## [Exercise aim]
Up to and including the line that contains "from mathutils import", write out each line of the material from its first line, exactly.

## [Data lines]
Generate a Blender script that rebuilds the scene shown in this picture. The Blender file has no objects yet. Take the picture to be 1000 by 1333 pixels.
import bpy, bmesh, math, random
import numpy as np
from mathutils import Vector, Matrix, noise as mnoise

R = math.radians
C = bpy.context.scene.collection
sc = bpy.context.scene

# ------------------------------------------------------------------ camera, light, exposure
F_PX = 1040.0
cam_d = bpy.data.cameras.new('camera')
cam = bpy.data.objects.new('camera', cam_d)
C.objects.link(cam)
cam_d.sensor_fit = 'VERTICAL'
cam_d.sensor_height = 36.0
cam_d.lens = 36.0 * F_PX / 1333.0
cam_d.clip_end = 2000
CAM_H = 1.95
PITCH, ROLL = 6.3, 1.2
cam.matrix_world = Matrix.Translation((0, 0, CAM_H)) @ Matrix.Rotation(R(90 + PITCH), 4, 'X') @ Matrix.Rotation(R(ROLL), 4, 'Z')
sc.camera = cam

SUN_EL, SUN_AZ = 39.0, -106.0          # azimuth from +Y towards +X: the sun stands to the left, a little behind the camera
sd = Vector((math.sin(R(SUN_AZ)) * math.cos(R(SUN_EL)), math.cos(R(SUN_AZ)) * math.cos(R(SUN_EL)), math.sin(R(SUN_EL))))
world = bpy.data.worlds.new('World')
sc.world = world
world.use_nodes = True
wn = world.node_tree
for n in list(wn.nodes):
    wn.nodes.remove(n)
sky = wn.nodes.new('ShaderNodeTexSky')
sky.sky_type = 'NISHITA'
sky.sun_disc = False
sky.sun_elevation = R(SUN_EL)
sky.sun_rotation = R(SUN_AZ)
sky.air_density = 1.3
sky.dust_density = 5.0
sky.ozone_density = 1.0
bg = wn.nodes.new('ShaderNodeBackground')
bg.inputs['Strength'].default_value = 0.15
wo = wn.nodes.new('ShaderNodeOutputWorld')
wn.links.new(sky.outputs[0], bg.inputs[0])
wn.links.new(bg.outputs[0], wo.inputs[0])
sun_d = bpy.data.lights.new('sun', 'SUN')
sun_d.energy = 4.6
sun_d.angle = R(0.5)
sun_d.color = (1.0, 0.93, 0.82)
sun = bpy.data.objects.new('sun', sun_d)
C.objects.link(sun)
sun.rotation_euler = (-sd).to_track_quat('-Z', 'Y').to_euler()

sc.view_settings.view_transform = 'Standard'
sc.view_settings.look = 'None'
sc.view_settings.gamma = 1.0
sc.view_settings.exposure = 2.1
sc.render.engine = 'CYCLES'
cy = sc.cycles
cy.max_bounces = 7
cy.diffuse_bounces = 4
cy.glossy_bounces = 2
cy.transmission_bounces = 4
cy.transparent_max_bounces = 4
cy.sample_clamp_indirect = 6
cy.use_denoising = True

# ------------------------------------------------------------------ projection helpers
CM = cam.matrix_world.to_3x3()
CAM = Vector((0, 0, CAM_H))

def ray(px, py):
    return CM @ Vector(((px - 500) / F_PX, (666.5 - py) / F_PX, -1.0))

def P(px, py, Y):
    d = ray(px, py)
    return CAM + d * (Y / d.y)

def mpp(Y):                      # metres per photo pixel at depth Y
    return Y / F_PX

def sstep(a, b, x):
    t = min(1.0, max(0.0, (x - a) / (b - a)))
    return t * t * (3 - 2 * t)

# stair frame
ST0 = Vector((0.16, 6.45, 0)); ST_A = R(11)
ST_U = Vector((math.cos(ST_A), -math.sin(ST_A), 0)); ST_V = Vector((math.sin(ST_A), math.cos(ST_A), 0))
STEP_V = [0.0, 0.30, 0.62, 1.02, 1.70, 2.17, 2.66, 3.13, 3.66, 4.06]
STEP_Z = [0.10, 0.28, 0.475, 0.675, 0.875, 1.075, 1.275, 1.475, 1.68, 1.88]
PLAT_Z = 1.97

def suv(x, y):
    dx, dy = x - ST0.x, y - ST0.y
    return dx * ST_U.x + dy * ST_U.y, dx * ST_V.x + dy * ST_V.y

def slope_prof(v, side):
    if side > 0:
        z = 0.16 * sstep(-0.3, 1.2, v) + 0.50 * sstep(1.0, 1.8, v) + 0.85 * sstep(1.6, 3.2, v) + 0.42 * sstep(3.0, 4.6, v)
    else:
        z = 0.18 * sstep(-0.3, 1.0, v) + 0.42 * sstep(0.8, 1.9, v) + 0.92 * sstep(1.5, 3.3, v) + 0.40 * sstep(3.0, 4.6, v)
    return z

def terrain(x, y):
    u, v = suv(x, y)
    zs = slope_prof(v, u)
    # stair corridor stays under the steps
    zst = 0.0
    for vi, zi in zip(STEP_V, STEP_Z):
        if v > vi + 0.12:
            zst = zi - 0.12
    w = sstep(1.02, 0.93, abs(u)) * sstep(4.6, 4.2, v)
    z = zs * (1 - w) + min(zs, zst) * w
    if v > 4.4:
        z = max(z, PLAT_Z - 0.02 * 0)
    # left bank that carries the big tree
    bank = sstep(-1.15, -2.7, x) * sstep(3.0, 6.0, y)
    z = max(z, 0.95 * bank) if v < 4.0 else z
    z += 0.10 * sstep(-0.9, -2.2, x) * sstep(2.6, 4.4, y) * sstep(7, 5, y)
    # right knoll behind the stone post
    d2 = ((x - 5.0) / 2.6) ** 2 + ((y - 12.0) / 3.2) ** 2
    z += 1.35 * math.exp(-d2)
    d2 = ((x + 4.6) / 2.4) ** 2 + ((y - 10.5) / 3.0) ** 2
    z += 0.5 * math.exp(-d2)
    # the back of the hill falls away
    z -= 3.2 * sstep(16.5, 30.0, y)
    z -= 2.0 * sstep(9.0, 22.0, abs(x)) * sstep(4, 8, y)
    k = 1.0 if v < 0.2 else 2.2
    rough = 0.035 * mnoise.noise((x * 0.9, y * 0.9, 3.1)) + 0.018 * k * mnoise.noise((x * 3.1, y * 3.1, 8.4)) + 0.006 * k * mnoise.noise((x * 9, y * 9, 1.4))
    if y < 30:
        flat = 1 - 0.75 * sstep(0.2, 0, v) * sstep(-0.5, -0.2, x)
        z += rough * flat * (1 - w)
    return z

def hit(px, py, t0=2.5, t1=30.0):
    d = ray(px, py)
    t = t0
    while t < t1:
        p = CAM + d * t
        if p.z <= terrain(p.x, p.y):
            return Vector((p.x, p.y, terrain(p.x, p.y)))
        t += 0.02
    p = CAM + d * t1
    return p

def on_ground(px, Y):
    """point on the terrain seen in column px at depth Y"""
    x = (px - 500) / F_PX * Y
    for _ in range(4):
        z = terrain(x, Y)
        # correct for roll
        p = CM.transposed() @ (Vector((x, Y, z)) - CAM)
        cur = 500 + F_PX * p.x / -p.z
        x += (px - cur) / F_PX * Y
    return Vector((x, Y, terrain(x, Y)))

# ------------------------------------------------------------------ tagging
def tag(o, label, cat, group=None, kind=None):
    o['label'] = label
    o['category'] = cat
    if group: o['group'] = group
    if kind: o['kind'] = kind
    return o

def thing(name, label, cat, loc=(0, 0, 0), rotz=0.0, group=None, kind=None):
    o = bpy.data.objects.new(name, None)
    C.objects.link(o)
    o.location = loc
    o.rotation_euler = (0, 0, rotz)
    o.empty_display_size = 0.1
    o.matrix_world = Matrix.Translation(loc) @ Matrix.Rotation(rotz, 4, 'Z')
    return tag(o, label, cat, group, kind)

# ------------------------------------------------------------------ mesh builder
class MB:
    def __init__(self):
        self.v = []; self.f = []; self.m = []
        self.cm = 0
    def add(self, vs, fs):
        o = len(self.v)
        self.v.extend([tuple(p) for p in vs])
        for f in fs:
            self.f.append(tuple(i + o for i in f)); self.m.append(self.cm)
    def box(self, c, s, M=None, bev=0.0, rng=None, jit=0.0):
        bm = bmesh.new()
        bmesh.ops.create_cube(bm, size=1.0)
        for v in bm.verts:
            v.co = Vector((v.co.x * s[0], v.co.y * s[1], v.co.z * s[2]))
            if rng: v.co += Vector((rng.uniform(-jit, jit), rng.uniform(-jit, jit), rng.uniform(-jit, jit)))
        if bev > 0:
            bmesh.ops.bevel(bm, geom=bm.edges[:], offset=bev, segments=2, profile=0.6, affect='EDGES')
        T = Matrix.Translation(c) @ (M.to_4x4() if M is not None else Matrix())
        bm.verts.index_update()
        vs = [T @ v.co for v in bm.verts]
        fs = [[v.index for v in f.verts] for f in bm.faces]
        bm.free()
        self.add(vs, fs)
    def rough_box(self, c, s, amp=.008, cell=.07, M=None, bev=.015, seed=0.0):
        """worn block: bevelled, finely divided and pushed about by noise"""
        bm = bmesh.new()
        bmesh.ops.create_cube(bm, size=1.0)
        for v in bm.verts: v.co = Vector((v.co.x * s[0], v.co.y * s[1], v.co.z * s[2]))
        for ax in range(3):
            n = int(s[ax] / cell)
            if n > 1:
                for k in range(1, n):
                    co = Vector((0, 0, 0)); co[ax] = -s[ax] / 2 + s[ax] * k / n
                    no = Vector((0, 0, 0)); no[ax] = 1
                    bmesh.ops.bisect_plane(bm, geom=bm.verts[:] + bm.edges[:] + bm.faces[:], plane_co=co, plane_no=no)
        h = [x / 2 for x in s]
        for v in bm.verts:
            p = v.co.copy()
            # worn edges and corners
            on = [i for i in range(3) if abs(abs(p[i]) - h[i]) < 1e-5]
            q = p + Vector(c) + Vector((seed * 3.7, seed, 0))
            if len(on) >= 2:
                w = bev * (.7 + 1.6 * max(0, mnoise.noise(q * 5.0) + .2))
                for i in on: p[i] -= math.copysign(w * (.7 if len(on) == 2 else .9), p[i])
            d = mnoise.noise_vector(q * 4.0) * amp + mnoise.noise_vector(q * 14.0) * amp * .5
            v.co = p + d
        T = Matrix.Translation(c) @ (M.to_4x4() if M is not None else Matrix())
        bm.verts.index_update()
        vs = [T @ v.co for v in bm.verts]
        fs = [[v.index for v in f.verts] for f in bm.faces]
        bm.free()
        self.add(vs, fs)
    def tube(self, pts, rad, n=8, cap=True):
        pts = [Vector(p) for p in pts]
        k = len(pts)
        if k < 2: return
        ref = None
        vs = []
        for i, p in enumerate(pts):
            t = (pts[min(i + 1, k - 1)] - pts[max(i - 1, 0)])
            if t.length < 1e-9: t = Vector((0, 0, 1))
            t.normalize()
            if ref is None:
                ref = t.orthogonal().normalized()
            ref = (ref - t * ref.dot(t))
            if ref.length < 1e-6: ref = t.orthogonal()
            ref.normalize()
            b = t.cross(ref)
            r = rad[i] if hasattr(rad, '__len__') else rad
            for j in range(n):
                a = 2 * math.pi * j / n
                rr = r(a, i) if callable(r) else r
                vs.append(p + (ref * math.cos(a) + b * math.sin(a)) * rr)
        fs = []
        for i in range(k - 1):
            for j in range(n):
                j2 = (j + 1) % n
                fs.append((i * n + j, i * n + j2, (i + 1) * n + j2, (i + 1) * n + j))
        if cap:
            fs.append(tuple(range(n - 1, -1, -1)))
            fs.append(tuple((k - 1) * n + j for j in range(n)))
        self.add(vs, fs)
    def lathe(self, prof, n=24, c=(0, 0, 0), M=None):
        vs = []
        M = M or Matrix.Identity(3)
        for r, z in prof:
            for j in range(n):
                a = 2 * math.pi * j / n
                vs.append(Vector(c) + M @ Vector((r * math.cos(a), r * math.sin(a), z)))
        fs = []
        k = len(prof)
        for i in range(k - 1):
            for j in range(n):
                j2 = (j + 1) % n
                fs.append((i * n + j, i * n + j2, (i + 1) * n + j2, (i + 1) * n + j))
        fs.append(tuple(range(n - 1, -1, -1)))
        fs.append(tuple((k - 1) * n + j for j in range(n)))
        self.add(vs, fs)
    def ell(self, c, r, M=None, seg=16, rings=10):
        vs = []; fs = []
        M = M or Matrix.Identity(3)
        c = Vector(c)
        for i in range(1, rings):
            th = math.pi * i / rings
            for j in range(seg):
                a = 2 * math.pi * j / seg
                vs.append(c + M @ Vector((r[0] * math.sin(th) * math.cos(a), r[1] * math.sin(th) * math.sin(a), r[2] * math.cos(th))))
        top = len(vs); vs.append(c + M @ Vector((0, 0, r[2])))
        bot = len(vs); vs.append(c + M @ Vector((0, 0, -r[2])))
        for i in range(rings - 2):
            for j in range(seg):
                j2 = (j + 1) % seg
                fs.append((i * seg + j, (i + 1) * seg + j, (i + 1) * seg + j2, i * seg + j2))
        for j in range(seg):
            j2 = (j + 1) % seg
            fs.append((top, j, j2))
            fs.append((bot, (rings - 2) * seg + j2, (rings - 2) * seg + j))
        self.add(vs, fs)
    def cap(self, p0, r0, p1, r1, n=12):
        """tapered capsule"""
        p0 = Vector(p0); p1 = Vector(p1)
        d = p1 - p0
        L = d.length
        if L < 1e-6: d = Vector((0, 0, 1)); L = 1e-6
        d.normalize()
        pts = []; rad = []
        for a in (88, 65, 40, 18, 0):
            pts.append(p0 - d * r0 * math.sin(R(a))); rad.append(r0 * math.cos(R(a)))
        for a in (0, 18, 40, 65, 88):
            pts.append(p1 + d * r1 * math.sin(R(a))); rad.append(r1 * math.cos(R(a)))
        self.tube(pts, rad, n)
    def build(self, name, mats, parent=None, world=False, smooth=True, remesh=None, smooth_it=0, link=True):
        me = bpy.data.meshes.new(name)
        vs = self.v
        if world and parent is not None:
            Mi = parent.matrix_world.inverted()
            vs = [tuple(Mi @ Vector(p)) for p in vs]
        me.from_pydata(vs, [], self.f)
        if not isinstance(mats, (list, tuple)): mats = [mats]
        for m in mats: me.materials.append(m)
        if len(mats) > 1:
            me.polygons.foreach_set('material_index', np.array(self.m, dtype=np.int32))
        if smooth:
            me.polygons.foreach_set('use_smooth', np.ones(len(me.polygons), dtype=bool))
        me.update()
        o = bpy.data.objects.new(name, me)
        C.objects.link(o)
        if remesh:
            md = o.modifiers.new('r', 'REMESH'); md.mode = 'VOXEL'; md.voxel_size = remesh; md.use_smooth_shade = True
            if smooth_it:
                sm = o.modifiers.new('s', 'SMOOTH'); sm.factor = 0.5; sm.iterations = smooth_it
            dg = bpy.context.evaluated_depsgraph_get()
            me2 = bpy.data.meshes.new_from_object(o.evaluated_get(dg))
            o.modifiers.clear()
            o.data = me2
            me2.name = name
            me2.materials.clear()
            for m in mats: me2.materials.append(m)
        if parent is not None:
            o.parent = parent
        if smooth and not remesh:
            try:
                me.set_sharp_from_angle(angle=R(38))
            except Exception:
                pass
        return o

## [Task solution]
Generate a Blender script that rebuilds the scene shown in this picture. The Blender file has no objects yet. Take the picture to be 1000 by 1333 pixels.
import bpy, bmesh, math, random
import numpy as np
from mathutils import Vector, Matrix, noise as mnoise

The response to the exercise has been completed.